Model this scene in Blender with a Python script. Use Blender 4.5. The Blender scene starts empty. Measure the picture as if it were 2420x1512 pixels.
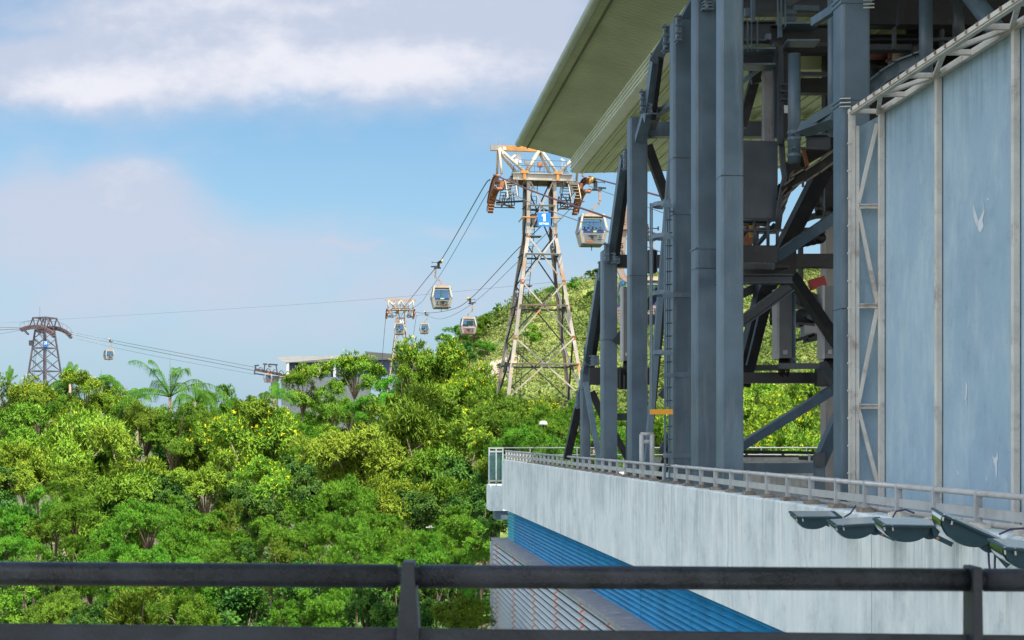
import bpy, bmesh, math, random
import numpy as np
from mathutils import Vector, Matrix, Euler

random.seed(11)
RNG = np.random.default_rng(7)
SC = bpy.context.scene
COL = SC.collection
F = 3361.0            # focal length in photo units (2420 wide)
CX, HY = 1210.0, 1035.0
R_ = math.radians
U = Vector((-0.1052, 0.9945, 0))      # along the station wall, away from the camera
V = Vector((0.9945, 0.1052, 0))       # to the right of it
ZU = Vector((0, 0, 1))
GZ = -13.0

def P(px, py, Y):
    return Vector(((px-CX)/F*Y, Y, (HY-py)/F*Y))
def WX(Y, t=0.0):                      # x of the line that runs t metres right of the parapet face
    return 6.853 - 0.1058*Y + t
def W(Y, t, z):
    return Vector((WX(Y, t), Y, z))

# ---------------------------------------------------------------- objects
def tag(o, label=None, cat=None, group=None, kind=None):
    if label: o['label'] = label
    if cat: o['category'] = cat
    if group: o['group'] = group
    if kind: o['kind'] = kind
    return o
OFF = {}
def thing(name, label, cat, loc=(0, 0, 0), group=None):
    o = bpy.data.objects.new(name, None); COL.objects.link(o)
    o.location = loc; o.empty_display_size = .2
    OFF[o] = Vector(loc)
    return tag(o, label, cat, group)

class MB:
    def __init__(s): s.v = []; s.f = []
    def add(s, vs, fs):
        n = len(s.v); s.v += [tuple(v) for v in vs]; s.f += [tuple(i+n for i in f) for f in fs]
    def frame(s, c, ax, ay, az, lx, ly, lz):
        c = Vector(c); vs = []
        for sz in (-.5, .5):
            for sx, sy in ((-.5, -.5), (.5, -.5), (.5, .5), (-.5, .5)):
                vs.append(c + ax*(sx*lx) + ay*(sy*ly) + az*(sz*lz))
        s.add(vs, [(0, 3, 2, 1), (4, 5, 6, 7), (0, 1, 5, 4), (1, 2, 6, 5), (2, 3, 7, 6), (3, 0, 4, 7)])
    def box(s, c, sx, sy, sz):
        s.frame(c, Vector((1, 0, 0)), Vector((0, 1, 0)), ZU, sx, sy, sz)
    def wbox(s, c, su, sv, sz):        # box lined up with the station
        s.frame(c, V, U, ZU, sv, su, sz)
    def beam(s, a, b, w, d=None, n=None, ext=0.0):   # w across (seen), d along n
        a = Vector(a); b = Vector(b); d = w if d is None else d
        ax = (b-a); L = ax.length
        if L < 1e-6: return
        ax /= L
        n = Vector(n) if n is not None else U
        side = ax.cross(n)
        if side.length < 1e-3: side = ax.cross(V)
        side.normalize(); nn = side.cross(ax).normalized()
        s.frame((a+b)/2, side, nn, ax, w, d, L+2*ext)
    def ibeam(s, a, b, h, wdt, n=None, tk=.03):      # web height h, flange width wdt (along n)
        a = Vector(a); b = Vector(b); ax = (b-a); L = ax.length; ax /= L
        n = Vector(n) if n is not None else U
        side = ax.cross(n); side.normalize(); nn = side.cross(ax).normalized(); c = (a+b)/2
        s.frame(c, side, nn, ax, h-2*tk, tk, L)
        for k in (-1, 1): s.frame(c+side*(k*(h/2-tk/2)), side, nn, ax, tk, wdt, L)
    def tube(s, a, b, r, n=10, r2=None):
        a = Vector(a); b = Vector(b); r2 = r if r2 is None else r2
        ax = (b-a)
        if ax.length < 1e-6: return
        ax.normalize()
        t = Vector((1, 0, 0)) if abs(ax.x) < .8 else Vector((0, 1, 0))
        e1 = ax.cross(t).normalized(); e2 = ax.cross(e1)
        vs = []
        for p, r0 in ((a, r), (b, r2)):
            for i in range(n):
                q = 2*math.pi*i/n; vs.append(p+(e1*math.cos(q)+e2*math.sin(q))*r0)
        s.add(vs, [(i, (i+1) % n, n+(i+1) % n, n+i) for i in range(n)]+[tuple(range(n))[::-1], tuple(range(n, 2*n))])
    def path(s, pts, r, n=6):
        pts = [Vector(p) for p in pts]; m = len(pts); rings = []
        rr = r if isinstance(r, (list, tuple)) else [r]*m
        e = None; vs = []
        for i, p in enumerate(pts):
            d = (pts[min(i+1, m-1)]-pts[max(i-1, 0)]).normalized()
            if e is None:
                t = ZU if abs(d.z) < .8 else Vector((1, 0, 0)); e = d.cross(t).normalized()
            else:
                e = (e-d*e.dot(d)).normalized()
            g = d.cross(e)
            for k in range(n):
                q = 2*math.pi*k/n; vs.append(p+(e*math.cos(q)+g*math.sin(q))*rr[i])
        fs = []
        for i in range(m-1):
            for k in range(n):
                fs.append((i*n+k, i*n+(k+1) % n, (i+1)*n+(k+1) % n, (i+1)*n+k))
        fs += [tuple(range(n))[::-1], tuple(range((m-1)*n, m*n))]
        s.add(vs, fs)
    def strip(s, pts, w, d, n):        # flat bar that follows a path; n = fixed width axis
        for a, b in zip(pts, pts[1:]): s.beam(a, b, w, d, n, ext=w*.12)
    def prism(s, poly, ext):           # poly: list of 3-D points (one plane), ext vector
        m = len(poly); ext = Vector(ext)
        vs = [Vector(p) for p in poly]+[Vector(p)+ext for p in poly]
        s.add(vs, [tuple(range(m))[::-1], tuple(range(m, 2*m))]+[(i, (i+1) % m, m+(i+1) % m, m+i) for i in range(m)])
    def build(s, name, mat, parent=None, smooth=False, bevel=0, fix=True):
        off = OFF.get(parent, Vector((0, 0, 0))) if parent is not None else Vector((0, 0, 0))
        me = bpy.data.meshes.new(name)
        me.from_pydata([(v[0]-off.x, v[1]-off.y, v[2]-off.z) for v in s.v], [], s.f)
        if fix:
            bm = bmesh.new(); bm.from_mesh(me); bmesh.ops.recalc_face_normals(bm, faces=bm.faces); bm.to_mesh(me); bm.free()
        for m in (mat if isinstance(mat, (list, tuple)) else [mat]): me.materials.append(m)
        if smooth: me.shade_smooth()
        o = bpy.data.objects.new(name, me); COL.objects.link(o)
        if parent is not None: o.parent = parent; OFF[o] = off
        if bevel:
            b = o.modifiers.new('bevel', 'BEVEL'); b.width = bevel; b.segments = 2; b.limit_method = 'ANGLE'
        return o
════
Starting at the top of the listing above, reproduce each line up to and including the one with "from mathutils import Vector, Matrix, Euler"; omit the pictures.

Model this scene in Blender with a Python script. Use Blender 4.5. The Blender scene starts empty. Measure the picture as if it were 2420x1512 pixels.
import bpy, bmesh, math, random
import numpy as np
from mathutils import Vector, Matrix, Euler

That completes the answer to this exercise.